California treasurer sanctions Wells Fargo over fake-accounts scandal

LOS ANGELES _ California's state treasurer announced Wednesday that he has temporarily severed some business relationships with Wells Fargo & Co. over revelations that the bank created millions of accounts without customers' permission.

Treasurer John Chiang said his office will no longer invest in Wells Fargo securities, go through Wells Fargo to buy stocks or bonds, or appoint the bank to underwrite certain bond offerings. It's unclear how much the actions will cost the San Francisco banking giant.

In a letter sent Wednesday to Chief Executive John Stumpf and the bank's board announcing the sanctions, Chiang said its sales practices demonstrate "a culture which actively promotes wanton greed."

"In the case of Wells Fargo, how can I continue to entrust the public's money to an organization which has shown such little regard for the legions of Californians who have placed their financial well-being in its care?" Chiang asked in his letter.

Chiang said at a news conference in San Francisco that the sanctions will remain in place for a year and target Wells Fargo's "most highly profitable" relationships with his office. Still, the loss of the state's business in the three areas specified could prove to be immaterial to the giant bank, which recorded more than $22 billion in revenue in the second quarter alone.

For instance, Chiang's office said it will not use Wells Fargo as an underwriter on certain sales of state-issued bonds. A review of state data shows Wells Fargo acted as an underwriter on the sale of about $738 million worth of such bonds last year, which would have led to fees for the bank of about $4 million.

Chiang's office has not provided estimates of how much fee income it paid to Wells Fargo to broker purchases and sales of stocks and bonds last year.

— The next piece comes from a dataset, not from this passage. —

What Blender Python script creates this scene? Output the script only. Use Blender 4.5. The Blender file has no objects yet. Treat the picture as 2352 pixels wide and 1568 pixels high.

Chiang also said he will work with the state's pension funds, which collectively own about $2.3 billion in Wells Fargo stock and bonds, to push for reforms to Wells Fargo's corporate governance. Chiang sits on the governing board of the nation's two largest public pension funds _ the California Public Employees' Retirement System and the California State Teachers' Retirement System.

He said he will push for the separation of the bank's chairman and chief executive roles, both of which are currently held by Stumpf, and for the bank to review its compensation policies and possibly rescind more pay from executives linked to the fake-accounts scandal.

On Tuesday, Wells Fargo said Stumpf will forfeit compensation worth about $45 million, while Carrie Tolstedt, the executive in charge of the division in which much of the activity took place, will give up about $19 million worth of stock. Chiang said those clawbacks don't seem like sufficient punishment, and that it would be appropriate for Stumpf to resign.

The sales practices at Wells Fargo were first detailed in a 2013 article by the Los Angeles Times, which found that employees under pressure from aggressive sales goals created approximately 2 million checking, savings and credit card accounts for customers without their permission.

The bank said it has fired about 5,300 employees in connection with the practices, and in a settlement released Sept. 8 agreed to pay $185 million to federal regulators and the Los Angeles city attorney's office.

However, the bank and Stumpf came under heavy criticism during a Senate Banking, Housing and Urban Affairs Committee hearing last week and in a House Financial Services Committee meeting Wednesday for a poorly supervised sales culture that allowed the abuses to happen.

Chiang, a Democrat who has served as treasurer since 2015, recently announced plans to run for governor in 2018 when Gov. Jerry Brown completes his term.